Além disso, a ascensão das moedas digitais de banco central (CBDCs) deve minar ainda mais a supremacia do dólar. À medida que os países desenvolvem suas próprias moedas digitais e firmam alianças internacionais, o papel do dólar como intermediário global no comércio pode se tornar obsoleto mais cedo ou mais tarde.

As feridas autoinfligidas pelos Estados Unidos

Embora Washington possa se sentir encorajada por sua capacidade de transformar o sistema financeiro em uma arma, as consequências serão, em última análise, autodestrutivas. Por um lado, a erosão da confiança na dívida americana aumentará os custos de empréstimos para o governo federal, exacerbando a já debilitante dívida nacional. Em segundo lugar, o declínio do dólar como moeda de reserva mundial reduzirá a renda americana proveniente da "senhoriagem", a receita gerada pela impressão de dinheiro.

Por outro lado, à medida que o domínio do dólar se erode, a influência geopolítica dos Estados Unidos desaparecerá. A perda de sua alavancagem financeira significa que a capacidade de Washington de impor sanções ou exercer pressão sobre as nações diminuirá, enfraquecendo seu papel como líder global.

A mensagem é clara: o mundo não quer mais uma moeda única, especialmente uma que seja símbolo de hegemonia e cada vez mais usada como ferramenta de coerção.

O futuro pertence a um sistema monetário mais diversificado: onde múltiplas moedas, incluindo o euro, o yuan chinês e, potencialmente, até mesmo o ouro ou moedas digitais, desempenharão um papel mais importante.
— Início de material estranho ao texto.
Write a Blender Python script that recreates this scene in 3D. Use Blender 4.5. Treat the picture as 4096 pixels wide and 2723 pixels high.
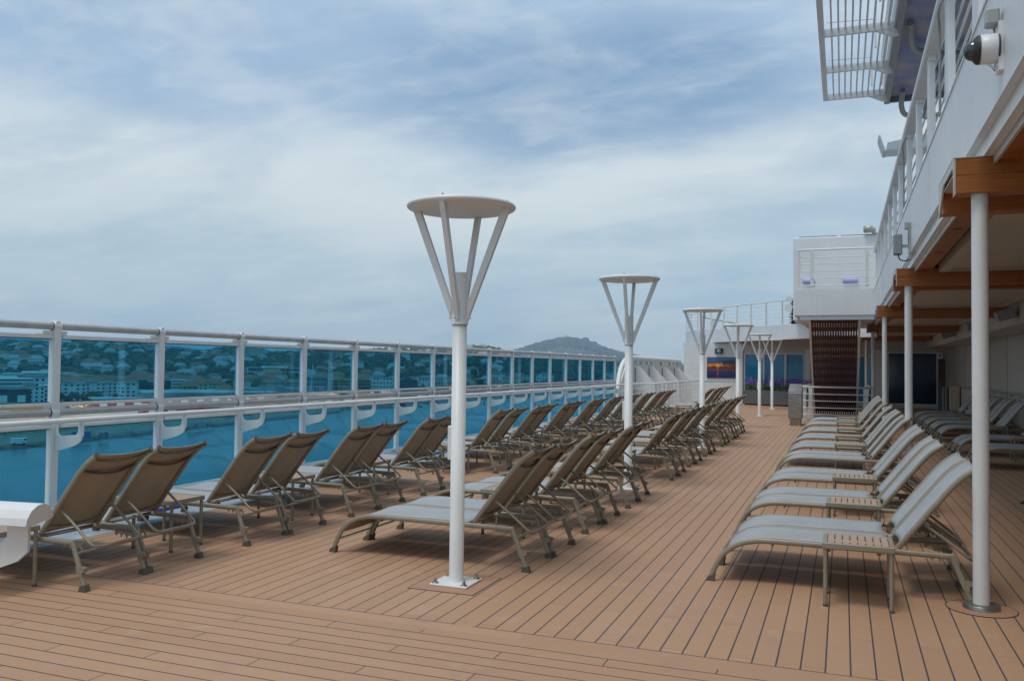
import bpy, math, random
from mathutils import Vector, Matrix
random.seed(7)
for o in list(bpy.data.objects): bpy.data.objects.remove(o)
scene = bpy.context.scene
COL = scene.collection
R = math.radians

# ------------------------------------------------------------------ camera
YAW, PIT, ROL, FPX = .369, .0301, .0123, 3424.5
CAM = Vector((0, 0, 1.65))
_f = Vector((-math.sin(YAW)*math.cos(PIT), math.cos(YAW)*math.cos(PIT), math.sin(PIT)))
_r = Vector((math.cos(YAW), math.sin(YAW), 0)); _u = _r.cross(_f)
_r2 = _r*math.cos(ROL)+_u*math.sin(ROL); _u2 = -_r*math.sin(ROL)+_u*math.cos(ROL)
cd = bpy.data.cameras.new('camera'); cam = bpy.data.objects.new('camera', cd); COL.objects.link(cam)
cd.sensor_width = 36; cd.lens = 36*FPX/4096; cd.clip_start = .05; cd.clip_end = 30000
m = Matrix((_r2, _u2, -_f)).transposed().to_4x4(); m.translation = CAM; cam.matrix_world = m
scene.camera = cam
def ray(x, y):
    return _f+_r2*((x-2048)/FPX)-_u2*((y-1361.5)/FPX)

# ------------------------------------------------------------------ world
SUN_EL, SUN_ROT = R(68), R(205)
w = bpy.data.worlds.new("World"); scene.world = w; w.use_nodes = True
nt = w.node_tree; nt.nodes.clear()
def N(nt, t, **k):
    n = nt.nodes.new(t)
    for a, b in k.items(): setattr(n, a, b)
    return n
def mth(nt, op, a, b=None, c=None):
    n = nt.nodes.new('ShaderNodeMath'); n.operation = op
    for i, v in enumerate((a, b, c)):
        if v is None: continue
        if hasattr(v, 'is_output'): nt.links.new(v, n.inputs[i])
        else: n.inputs[i].default_value = v
    return n.outputs[0]
def ramp(nt, fac, stops, interp='LINEAR'):
    n = nt.nodes.new('ShaderNodeValToRGB'); cr = n.color_ramp; cr.interpolation = interp
    while len(cr.elements) < len(stops): cr.elements.new(.5)
    for e, (p, c) in zip(cr.elements, stops): e.position = p; e.color = (c[0], c[1], c[2], 1)
    if fac is not None: nt.links.new(fac, n.inputs[0])
    return n.outputs[0]
def mixc(nt, fac, a, b, mode='MIX'):
    n = nt.nodes.new('ShaderNodeMix'); n.data_type = 'RGBA'; n.blend_type = mode
    for s, v in ((n.inputs[0], fac), (n.inputs[6], a), (n.inputs[7], b)):
        if hasattr(v, 'is_output'): nt.links.new(v, s)
        elif isinstance(v, (tuple, list)): s.default_value = (*v, 1)
        else: s.default_value = v
    return n.outputs[2]
tc = N(nt, 'ShaderNodeTexCoord'); sep = N(nt, 'ShaderNodeSeparateXYZ'); nt.links.new(tc.outputs['Generated'], sep.inputs[0])
X, Y, Z = sep.outputs
zz = mth(nt, 'MAXIMUM', Z, 0.0)
den = mth(nt, 'ADD', zz, .16)
cx = mth(nt, 'DIVIDE', X, den); cy = mth(nt, 'DIVIDE', Y, den)
cmb = N(nt, 'ShaderNodeCombineXYZ'); nt.links.new(cx, cmb.inputs[0]); nt.links.new(cy, cmb.inputs[1])
def wn(scale, detail, rough, off, sx=1., sy=1., dist=0.):
    mp = N(nt, 'ShaderNodeMapping'); mp.inputs['Location'].default_value = off
    mp.inputs['Scale'].default_value = (sx, sy, 1); nt.links.new(cmb.outputs[0], mp.inputs[0])
    n = N(nt, 'ShaderNodeTexNoise'); n.inputs['Scale'].default_value = scale; n.inputs['Detail'].default_value = detail
    n.inputs['Roughness'].default_value = rough; n.inputs['Distortion'].default_value = dist
    nt.links.new(mp.outputs[0], n.inputs['Vector']); return n.outputs['Fac']
n1 = wn(.75, 5, .55, (3.1, 1.7, 0), dist=.3)
n2 = wn(2.6, 8, .62, (9.1, 4.7, 2), .8, 1.3, .5)
n3 = wn(7.0, 7, .6, (1.1, 8.7, 5), .7, 1.4, .3)
e1 = mth(nt, 'MULTIPLY_ADD', mth(nt, 'SUBTRACT', n1, .5), .20, Z)
e2 = mth(nt, 'MULTIPLY_ADD', mth(nt, 'SUBTRACT', n2, .5), .085, e1)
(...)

Essa mudança pode ser desconfortável para os Estados Unidos, mas está em linha com a tendência histórica.

A queda do dólar deve servir de alerta para os EUA. Se Washington continuar no caminho atual, corre o risco de se tornar uma ilha financeira isolada, isolada do próprio sistema que outrora cultivou e governou.

Chegou a hora de os Estados Unidos adotarem uma abordagem mais colaborativa e menos conflituosa, ou correrem o risco de ver sua influência global desaparecer.